# WHAT TO WORK ON
Repeat the following lines exactly and nothing else: the line containing "leaves(B, p, d, L, L * .6, ti)" and each line after it through the end of the listing.

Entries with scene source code
§

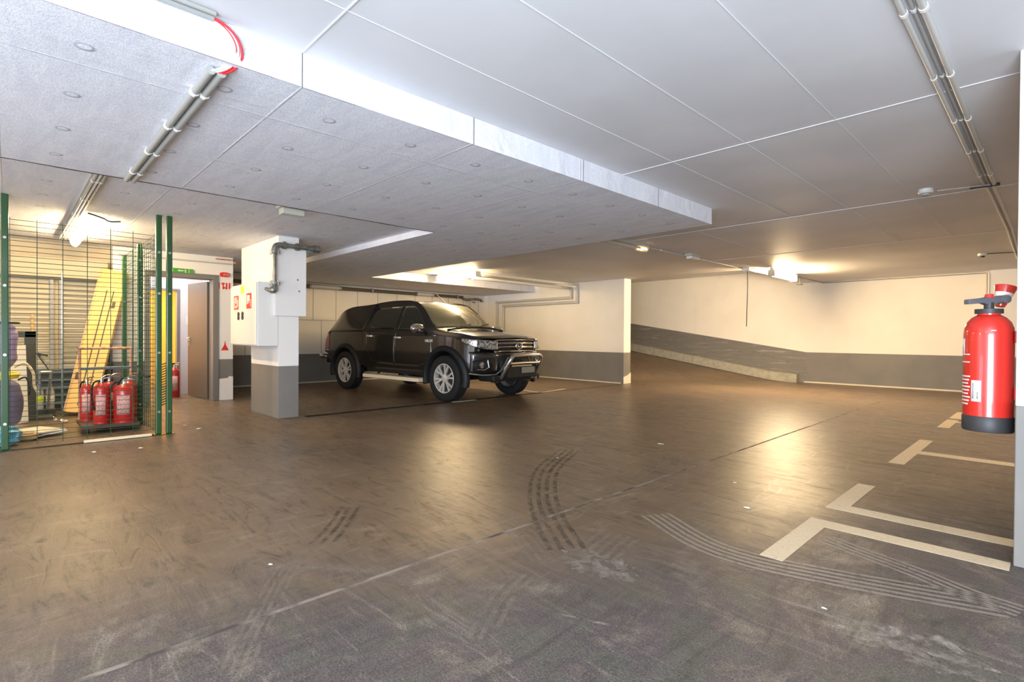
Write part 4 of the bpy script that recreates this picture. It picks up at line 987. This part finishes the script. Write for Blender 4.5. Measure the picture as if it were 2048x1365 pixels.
# angles: camera-facing = cam_a ; image left = negative direction
def A_(f):      # f in -1..1 across the visible width (left..right)
    return cam_a+math.asin(max(-.999, min(.999, f)))
cyl_label(A_(-.64), A_(-.25), z0+.155, z0+.265, 'label', 'label')
cyl_label(A_(-.59), A_(-.53), z0+.17, z0+.25, 'greylbl', 'print', .002); cyl_label(A_(-.42), A_(-.36), z0+.17, z0+.205, 'greylbl', 'print', .002)
cyl_label(A_(-.998), A_(-.90), z0+.40, z0+.48, 'label', 'label')
for k in range(9):
    cyl_label(A_(-.995), A_(-.72+.04*((k*7) % 3-1)), z0+.135+k*.018, z0+.135+k*.018+.008, 'label', 'print')
for zz in (.355, .395): cyl_label(A_(-.995), A_(-.70), z0+zz, z0+zz+.006, 'label', 'print')
cyl_label(A_(.10), A_(.30), z0+.515, z0+.525, 'label', 'label', -.002)
for (zz, nm) in ((.49, 'bracket'), (.2, 'bracket')):
    w = MB(); w.box(-.147, -.13, ey-.03, ey+.03, z0+zz-.03, z0+zz+.03); w.build(nm, 'signred', t)

# ------------------------------------------------------------------ the pickup truck (x forward from the front axle, y to its left)
TX, TY = -7.22, 6.19
WB = 3.085; KK = .926
def KX(w):
    for p in w.v:
        p.x = fx(p.x)
    return w
def fx(x):
    if x < 0: return x*KK
    return x-.11*min(1., (x-.3)/.55) if x > .3 else x
truck = thing('pickup_truck', (TX, TY, 0), 'glossy black double-cab pickup truck with a hard canopy and chrome bull bar', 'truck')
truck.rotation_euler.z = math.radians(4.8)
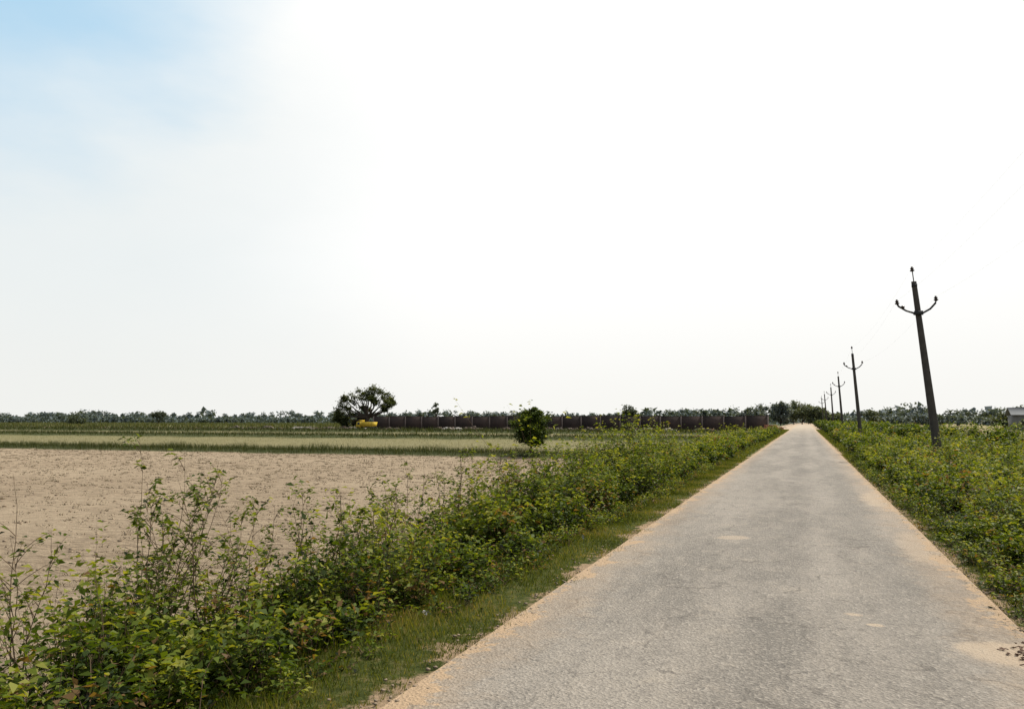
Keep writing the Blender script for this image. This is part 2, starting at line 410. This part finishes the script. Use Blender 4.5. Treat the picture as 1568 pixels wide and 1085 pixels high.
n = 32000; y = 4 + 36 * R.uniform(0, 1, n) ** 1.4; x = 1.40 + .7 * R.uniform(0, 1, n) + .16 * wob(y, y, 1.3) + .07 * wob(y * 5, y, 1.3)
k = x > 1.32; x, y = x[k], y[k]
blades(A, x, y, .035 + .05 * sm(x, 1.5, 1.9), .003 + .0002 * y, np.clip(.42 + R.normal(0, .24, len(x)), 0, 1))
# long distance verge
n = 16000; y = R.uniform(34, 135, n); x = np.where(R.uniform(0, 1, n) < .5, R.uniform(-3.6, -2.4, n), R.uniform(1.6, 2.7, n))
blades(A, x, y, .14, .02, np.clip(.45 + R.normal(0, .2, n), 0, 1))
A.build('grass_verge', [mgrass])
# grass on bunds and strips
A = Acc()
n = 30000; x = R.uniform(-110, -7, n); y = 41 + R.normal(0, .75, n)
blades(A, x, y, .38 + .15 * wob(x, y, .8), .012, np.clip(.26 + R.normal(0, .2, n), 0, 1))
n = 16000; x = R.uniform(-160, -8, n); y = 79 + R.normal(0, 1.4, n)
blades(A, x, y, .45, .03, np.clip(.26 + R.normal(0, .2, n), 0, 1))
n = 14000; x = R.uniform(-240, -9, n); y = 116 + R.normal(0, 2, n)
blades(A, x, y, .6, .06, np.clip(.25 + R.normal(0, .2, n), 0, 1))
n = 14000; x = R.uniform(-120, -8, n); y = R.uniform(43, 78, n)
blades(A, x, y, .12, .014, np.clip(.78 + R.normal(0, .2, n), 0, 1))
n = 26000; x = R.uniform(-420, -60, n); y = R.uniform(150, 330, n)
blades(A, x, y, 1.0, .12, np.clip(.5 + .2 * wob(x * .05, y * .2) + R.normal(0, .15, n), 0, 1))
# straggling weeds out in the bare field beside the shrubs
n = 9000; y = R.uniform(2, 38, n); x = -5.3 - np.abs(R.normal(0, .7, n)); k = wob(x, y, 1.7) > .1
blades(A, x[k], y[k], .16, .006, np.clip(.5 + R.normal(0, .25, k.sum()), 0, 1), .7)
A.build('field_grass', [mcrop])
# stubble in the ploughed field
A = Acc()
n = 7500; cy = 3 + 37 * R.uniform(0, 1, n) ** .8; cx_ = -5.7 - 60 * R.uniform(0, 1, n) ** 1.4
cy = np.where(R.uniform(0, 1, n) < .6, np.round(cy / .8) * .8 + R.normal(0, .16, n), cy)
k = np.repeat(np.arange(n), 9)
x = cx_[k] + R.normal(0, .07, len(k)); y = cy[k] + R.normal(0, .03, len(k))
blades(A, x, y, .055, .006 + .0002 * y, np.clip(.3 + R.normal(0, .25, len(k)), 0, 1), .9)
A.build('field_stubble', [mstraw])
# clods
A = Acc()
n = 9000; y = 1 + 39 * R.uniform(0, 1, n) ** .9; x = -5.5 - 45 * R.uniform(0, 1, n) ** 1.5
s = R.uniform(.006, .026, n) * R.uniform(.6, 1.3, n)
boxes(A, np.stack([x, y, zg(x, y) + s * .1], -1), np.stack([s * 1.3, s, s * .6], -1), R.uniform(0, 3, n), R.uniform(0, 1, n), 0, .45)
A.build('field_clods', [simple('soil_clods', (.26, .2, .137), .3, 5)])
# crumbs along the road edges
A = Acc()
n = 2600; y = 3 + 27 * R.uniform(0, 1, n) ** 1.5; x = np.where(R.uniform(0, 1, n) < .5, -2.15 + R.normal(0, .16, n), 1.4 + R.normal(0, .14, n))
s = R.uniform(.002, .009, n)
boxes(A, np.stack([x, y, np.maximum(zg(x, y), -.005) + s * .5 + .004], -1), np.stack([s * 1.3, s, s * .7], -1), R.uniform(0, 3, n), .5, 0, .45)
A.build('roadside_stones', [simple('stones', (.22, .17, .12), .4, 20)])
# dry leaf and twig debris at the right hand road edge
A = Acc()
n = 16; c0 = np.stack([1.38 + R.normal(0, .08, n), 6.35 + R.normal(0, .12, n), np.full(n, .018)], -1); a_ = R.uniform(-.9, .9, n); l_ = R.uniform(.03, .11, n)
dd = np.stack([np.cos(a_), np.sin(a_), R.uniform(-.02, .08, n)], -1)
tubes(A, c0[:, None] + dd[:, None] * l_[:, None, None] * np.linspace(-.5, .5, 4)[None, :, None] + R.normal(0, .005, (n, 4, 3)), .0035, 4)
n = 36; leaves(A, np.stack([1.38 + R.normal(0, .1, n), 6.35 + R.normal(0, .14, n), R.uniform(.015, .03, n)], -1), R.normal(0, 1, (n, 3)) * [1, 1, .15], .04, .022, .5)
A.build('dry_debris', [simple('dead_leaf', (.11, .065, .045), .3, 20)])
# litter
A = Acc()
for (lx, ly) in ((-2.95, 5.9), (-3.0, 16), (-2.8, 10.2)):
    p = np.array([[lx, ly, float(zg(lx, ly)) + .05]]).repeat(5, 0) + R.normal(0, .01, (5, 3))
    leaves(A, p, R.normal(0, 1, (5, 3)), .04, .03, .5)
A.build('litter', [simple('white_plastic', (.5, .5, .48), .1, 10, .4)])

# ---------------------------------------------------------------- trees
def tree(name, loc, clumps, leaf, per, trunk_r, fork, mat=None, sub=9, tint=.45, spread=.36, lobes=True):
    """clumps: (dx,dy,dz,r)"""
    root = bpy.data.objects.new(name, None); COL.objects.link(root)
    lx, ly = loc; lz = float(zg(lx, ly)); o = np.array([lx, ly, lz])
    A = Acc(); t = np.linspace(0, 1, 8)
    fk = o + np.array(fork)
    trunk = o + (fk - o) * t[:, None] + np.stack([.12 * trunk_r * np.sin(t * 6), .1 * trunk_r * np.cos(t * 5), 0 * t], -1)
    trunk[0, 2] -= .1
    tubes(A, trunk[None], (trunk_r * (1.35 - .6 * t ** .6))[None], 10)
    B = Acc()
    for (dx, dy, dz, r) in clumps:
        c = o + np.array([dx, dy, dz])
        mid = fk * .5 + c * .5 + np.array([R.normal(0, .1), R.normal(0, .1), -.12]) * np.linalg.norm(c - fk)
        q = ((1 - t)[:, None] ** 2) * fk + (2 * t * (1 - t))[:, None] * mid + (t ** 2)[:, None] * c
        q += R.normal(0, .015, q.shape) * np.linalg.norm(c - fk) * np.sin(t * math.pi)[:, None]
        tubes(A, q[None], (trunk_r * (.5 * (1 - t) + .07))[None], 6)
        subs = nrm(R.normal(0, 1, (sub, 3))) * r * R.uniform(.35, 1.0, (sub, 1)) * np.array([1, 1, .75])
        for s_ in subs:
            u = np.linspace(0, 1, 4)[:, None]
            tubes(A, (c + (s_ * u))[None], (trunk_r * .07 * (1.2 - u[:, 0]))[None], 3)
        k = R.integers(0, sub, per)
        p = c + subs[k] + R.normal(0, 1, (per, 3)) * r * spread * np.array([1, 1, .62]) * R.uniform(.4, 1, (per, 1))
        d = R.normal(0, 1, (per, 3)); L = leaf * R.uniform(.5, 1.3, per)
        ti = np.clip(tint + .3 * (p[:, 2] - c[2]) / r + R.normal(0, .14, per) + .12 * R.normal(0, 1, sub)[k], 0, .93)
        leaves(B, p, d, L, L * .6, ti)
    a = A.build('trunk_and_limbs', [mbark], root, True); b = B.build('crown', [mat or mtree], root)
    return root

S = .156
def cl(lst, dyr=14): return [(a * S, R.uniform(-dyr, dyr) * S, b * S, r * S) for a, b, r in lst]
# big spreading tree beyond the end of the wall
tree('spreading_tree', (-94, 157), cl([(-38, 14, 9), (-41, 24, 9), (-32, 34, 12), (-21, 44, 12), (-7, 52, 12), (8, 55, 11), (22, 51, 11), (33, 44, 10), (42, 36, 8),
     (-25, 22, 10), (-12, 33, 10), (4, 43, 10), (18, 41, 8), (30, 32, 7), (-32, 10, 8), (39, 28, 6), (-3, 26, 6), (-16, 17, 8), (-30, 44, 7), (0, 47, 9), (-26, 8, 7), (-35, 5, 7), (40, 40, 7)]), .42, 440, .5, (.6, 0, 2.6), spread=.34, tint=.5)
# small round tree at the foot of the first bund
c = []
for i in range(20):
    a = i * 2.4; f_ = i / 19.; hz = .7 + 1.5 * f_; rr = (.28 + .5 * math.sin(math.pi * min(1, .15 + .75 * f_)))* R.uniform(.6, 1.1)
    c.append((math.cos(a) * rr, math.sin(a) * rr, hz, .34 + .05 * R.uniform()))
c += [(0, 0, 2.3, .28), (.2, 0, 2.45, .16), (-.35, .1, 2.3, .2), (.5, 0, 2.25, .16)]
msmall = leafmat('small_tree_leaves', [(0, (.012, .02, .005)), (.4, (.032, .055, .01)), (.8, (.085, .12, .018)), (1, (.15, .19, .035))], .3)
tree('small_tree', (-13.8, 40.0), c, .1, 620, .07, (.02, 0, .5), mat=msmall, sub=7, tint=.42, spread=.45)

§

# REPLY
        leaves(B, p, d, L, L * .6, ti)
    a = A.build('trunk_and_limbs', [mbark], root, True); b = B.build('crown', [mat or mtree], root)
    return root

S = .156
def cl(lst, dyr=14): return [(a * S, R.uniform(-dyr, dyr) * S, b * S, r * S) for a, b, r in lst]
# big spreading tree beyond the end of the wall
tree('spreading_tree', (-94, 157), cl([(-38, 14, 9), (-41, 24, 9), (-32, 34, 12), (-21, 44, 12), (-7, 52, 12), (8, 55, 11), (22, 51, 11), (33, 44, 10), (42, 36, 8),
     (-25, 22, 10), (-12, 33, 10), (4, 43, 10), (18, 41, 8), (30, 32, 7), (-32, 10, 8), (39, 28, 6), (-3, 26, 6), (-16, 17, 8), (-30, 44, 7), (0, 47, 9), (-26, 8, 7), (-35, 5, 7), (40, 40, 7)]), .42, 440, .5, (.6, 0, 2.6), spread=.34, tint=.5)
# small round tree at the foot of the first bund
c = []
for i in range(20):
    a = i * 2.4; f_ = i / 19.; hz = .7 + 1.5 * f_; rr = (.28 + .5 * math.sin(math.pi * min(1, .15 + .75 * f_)))* R.uniform(.6, 1.1)
    c.append((math.cos(a) * rr, math.sin(a) * rr, hz, .34 + .05 * R.uniform()))
c += [(0, 0, 2.3, .28), (.2, 0, 2.45, .16), (-.35, .1, 2.3, .2), (.5, 0, 2.25, .16)]
msmall = leafmat('small_tree_leaves', [(0, (.012, .02, .005)), (.4, (.032, .055, .01)), (.8, (.085, .12, .018)), (1, (.15, .19, .035))], .3)
tree('small_tree', (-13.8, 40.0), c, .1, 620, .07, (.02, 0, .5), mat=msmall, sub=7, tint=.42, spread=.45)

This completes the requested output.